Avevo 17 anni e ricordo di essere scappato dal cinema senza nemmeno finire di vedere “Schindler’s List”. Non potevo più sopportare di assistere alla rappresentazione straziante dell’orrore assoluto inflitto a coloro che Papa Wojtyla ci aveva indicato a chiamare “i miei fratelli maggiori”. Ero sopraffatto dalle emozioni e dissi a me stesso “mai più”. Due anni dopo, durante il quinto anno del liceo classico, mi ritrovai in un’aula in cui il tema della Shoah veniva semplificato da qualche commento sciocco. Le lacrime salirono agli occhi della mia insegnante di letteratura italiana mentre cercava di trasmettere gli orrori di quel periodo oscuro, e non ho potuto fare a meno di pensare: “Mai più”. Ricordo il momento in cui vidi Papa Joseph Ratzinger camminare lungo i sentieri silenziosi e inquietanti di Auschwitz. Si trovò di fronte all’abisso del male e mi stupii del fatto che invece di fornire risposte, pose a Dio una domanda spirituale: “Perché sei rimasto in silenzio? Perchè hai taciuto?”. Ecco, in quel momento profondo, ho sussurrato “mai più”. Nel 2008, quando i miei piedi toccarono la terra di Israele e le mie mani sfiorarono il Muro del pianto provai – come cristiano fratello minore – un profondo senso di gratitudine. Mettendo il mio biglietto di preghiera in una fessura insieme a migliaia di altri pellegrini, ho rafforzato il mio impegno contro ogni antisemitismo dicendo a me stesso “mai più”. Poi, nel 2011, diventato docente ho avuto il privilegio di visitare i campi di concentramento di Mauthausen e Dachau. Guardando negli occhi i sopravvissuti e ascoltando le testimonianze delle loro famiglie, nel mio cuore risuonò ancora una volta l’imperativo morale: “mai più”.

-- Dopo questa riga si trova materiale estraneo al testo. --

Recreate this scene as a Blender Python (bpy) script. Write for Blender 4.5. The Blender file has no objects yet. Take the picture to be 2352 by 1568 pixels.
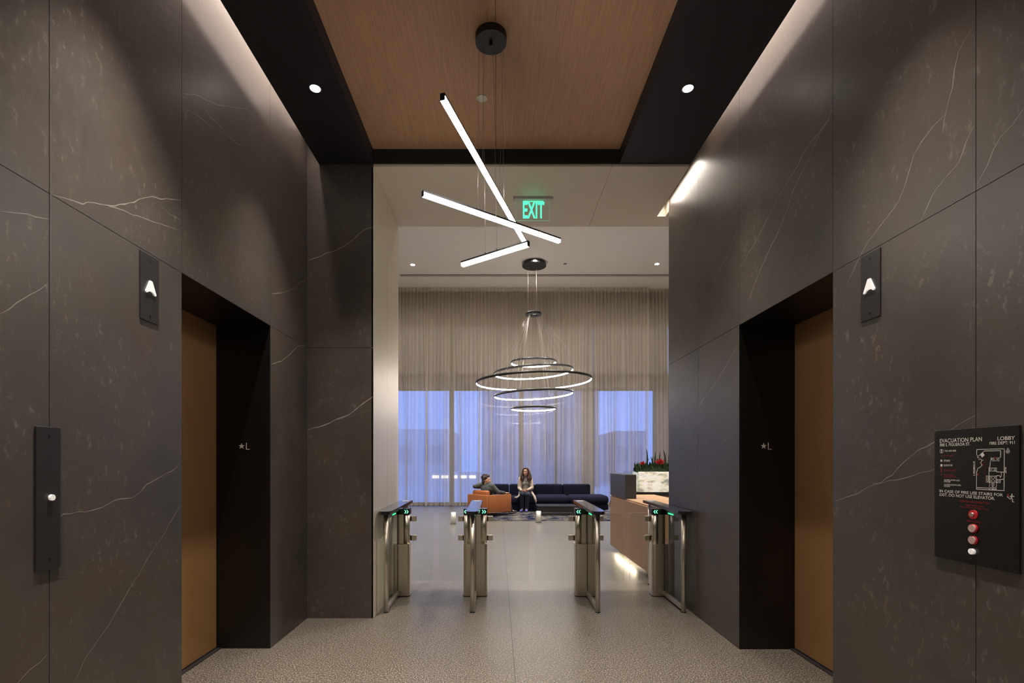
import bpy, bmesh, math, random
from mathutils import Vector, Matrix, Quaternion
random.seed(7)
PI = math.pi
S = bpy.context.scene
COL = S.collection
F = 1157.0; CX = 1143.5; CY = 1060.0; H = 1.40

# ------------------------------------------------------------------ helpers
def at(px, py, Y):
    return Vector(((px-CX)*Y/F, Y, H-(py-CY)*Y/F))
def side(px, py, X):
    Y = X*F/(px-CX)
    return Vector((X, Y, H-(py-CY)*Y/F))

class MB:
    def __init__(s):
        s.bm = bmesh.new(); s.mi = 0
    def _n(s, faces):
        for f in faces: f.material_index = s.mi
    def box(s, x0, x1, y0, y1, z0, z1, bevel=0.0, seg=2):
        r = bmesh.ops.create_cube(s.bm, size=1)
        vs = r['verts']
        for v in vs:
            v.co.x = x0 if v.co.x < 0 else x1
            v.co.y = y0 if v.co.y < 0 else y1
            v.co.z = z0 if v.co.z < 0 else z1
        fs = set(f for v in vs for f in v.link_faces)
        s._n(fs)
        if bevel > 0:
            es = list(set(e for v in vs for e in v.link_edges))
            b = bmesh.ops.bevel(s.bm, geom=es, offset=bevel, segments=seg, affect='EDGES', profile=0.5)
            s._n(b['faces'])
        return s
    def cyl(s, p0, p1, r0, r1=None, n=16, caps=True):
        if r1 is None: r1 = r0
        p0 = Vector(p0); p1 = Vector(p1); d = (p1-p0)
        q = d.to_track_quat('Z', 'Y')
        a = []; b = []
        for i in range(n):
            t = 2*PI*i/n
            o = Vector((math.cos(t), math.sin(t), 0))
            a.append(s.bm.verts.new(p0+q@(o*r0))); b.append(s.bm.verts.new(p1+q@(o*r1)))
        fs = []
        for i in range(n):
            j = (i+1) % n
            f = s.bm.faces.new((a[i], a[j], b[j], b[i])); f.smooth = True; fs.append(f)
        if caps:
            fs.append(s.bm.faces.new(a[::-1])); fs.append(s.bm.faces.new(b))
        s._n(fs); return s
    def tube(s, pts, r, n=8):
        for a, b in zip(pts[:-1], pts[1:]): s.cyl(a, b, r, n=n)
        return s
    def poly(s, pts):
        f = s.bm.faces.new([s.bm.verts.new(Vector(p)) for p in pts]); s._n([f]); return s
    def prism(s, pts, vec, smooth=False):
        vec = Vector(vec)
        a = [s.bm.verts.new(Vector(p)) for p in pts]; b = [s.bm.verts.new(Vector(p)+vec) for p in pts]
        fs = [s.bm.faces.new(a), s.bm.faces.new(b[::-1])]
        n = len(pts)
        for i in range(n):
            j = (i+1) % n
            f = s.bm.faces.new((a[j], a[i], b[i], b[j])); f.smooth = smooth; fs.append(f)
        s._n(fs); return s
    def ell(s, c, r, rot=None, n=16, m=10):
        r_ = bmesh.ops.create_uvsphere(s.bm, u_segments=n, v_segments=m, radius=1)
        c = Vector(c)
        if isinstance(r, (int, float)): r = (r, r, r)
        for v in r_['verts']:
            p = Vector((v.co.x*r[0], v.co.y*r[1], v.co.z*r[2]))
            if rot is not None: p = rot@p
            v.co = c+p
        fs = set(f for v in r_['verts'] for f in v.link_faces)
        for f in fs: f.smooth = True
        s._n(fs); return s
    def cap(s, p0, r0, p1, r1, n=14):
        s.ell(p0, r0, n=n, m=8); s.ell(p1, r1, n=n, m=8); s.cyl(p0, p1, r0, r1, n=n); return s
    def ring(s, c, prof, n=48, tilt=None, a0=0, a1=2*PI):
        c = Vector(c); rows = []
        full = abs(a1-a0-2*PI) < 1e-6
        for i in range(n if full else n+1):
            t = a0+(a1-a0)*i/n
            row = []
            for (r, z) in prof:
                p = Vector((math.cos(t)*r, math.sin(t)*r, z))
                if tilt is not None: p = tilt@p
                row.append(s.bm.verts.new(c+p))
            rows.append(row)
        m = len(prof); fs = []
        for i in range(n):
            a = rows[i]; b = rows[(i+1) % len(rows)]
            for k in range(m):
                l = (k+1) % m
                f = s.bm.faces.new((a[k], b[k], b[l], a[l])); f.smooth = True; fs.append(f)
        s._n(fs); return s
    def rot(s, ang, about):
        bmesh.ops.rotate(s.bm, verts=s.bm.verts, cent=Vector(about), matrix=Matrix.Rotation(ang, 3, 'Z')); return s
    def build(s, name, mats, parent=None, recalc=True, auto=None):
        if recalc: bmesh.ops.recalc_face_normals(s.bm, faces=s.bm.faces)
        me = bpy.data.meshes.new(name); s.bm.to_mesh(me); s.bm.free()
        if not isinstance(mats, (list, tuple)): mats = [mats]
        for m in mats: me.materials.append(m)
        if auto is not None:
            for f in me.polygons: f.use_smooth = True
            me.set_sharp_from_angle(angle=auto)
        o = bpy.data.objects.new(name, me); COL.objects.link(o)
        if parent is not None: o.parent = parent; o.matrix_parent_inverse = parent_inv(parent)
        return o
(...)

Queste parole, se pensate coerentemente, non sono di burro come direbbe la cantante Carmen Consoli ma portano il peso del granito e si nutrono di una memoria viva e di comportamenti conseguenziali. Sono parole nelle quali è in gioco la nostra dignità di generazioni che sono nate, cresciute e sostenute dai valori di libertà e democrazia. Se no a cosa servono le giornate della Memoria dell’Olocausto, le cerimonie di deposizione delle corone e i discorsi sul non dimenticare?
Oggi l’incarnazione del nazismo porta il nome di Hamas, un partito che tiene in ostaggio il suo stesso popolo sofferente e che si propone deliberatamente – citando quanto ha scritto lo storico tedesco Eberhard Jäckel sulla follia hitleriana – di voler uccidere, il più possibile e senza sosta sotto la responsabilità dei propri leader il popolo ebraico inclusi gli anziani, le donne, i bambini e i neonati con tutti i mezzi possibili. Sono i fatti di questi giorni oscuri e non un opinione. Trovo impensabile non solamente negarlo ma non è nemmeno tollerabile uno spazio per varie sfumature, sovrapposizioni, i tanti distinguo o le glosse di circostanza; e se nessun mondo libero ha avuto ambiguità per i nazisti di ieri nessuna democrazia libera dovrebbe averle per i nazisti antisemiti di oggi. La guerra di oggi è tra Hamas e Israele e non tra Israele e i palestinesi per quanto le due dimensioni si vogliono colpevolmente tenere insieme.
Ciò detto, Hamas non avrà il mio nome, non presterò il mio fianco e i miei passi nei cortei, pur consapevole del dolore vero per gli innocenti di Gaza che – tuttavia – dovrebbero chiedersi del perchè sono diventati scudi umani dai loro stessi sedicenti partigiani, da quei capi nazi-terroristi che se ne stanno nel loro esilio dorato, foraggiati da anni di finanziamenti internazionali obliqui e che costruiscono i loro bunker militari sotto gli ospedali e le scuole, con buona pace delle anime belle che sfilano in corteo.
Quindi non nel mio nome e senza il minimo dubbio dirò finché potrò: “Mai più nazismo, mai con Hamas, mai più, mai!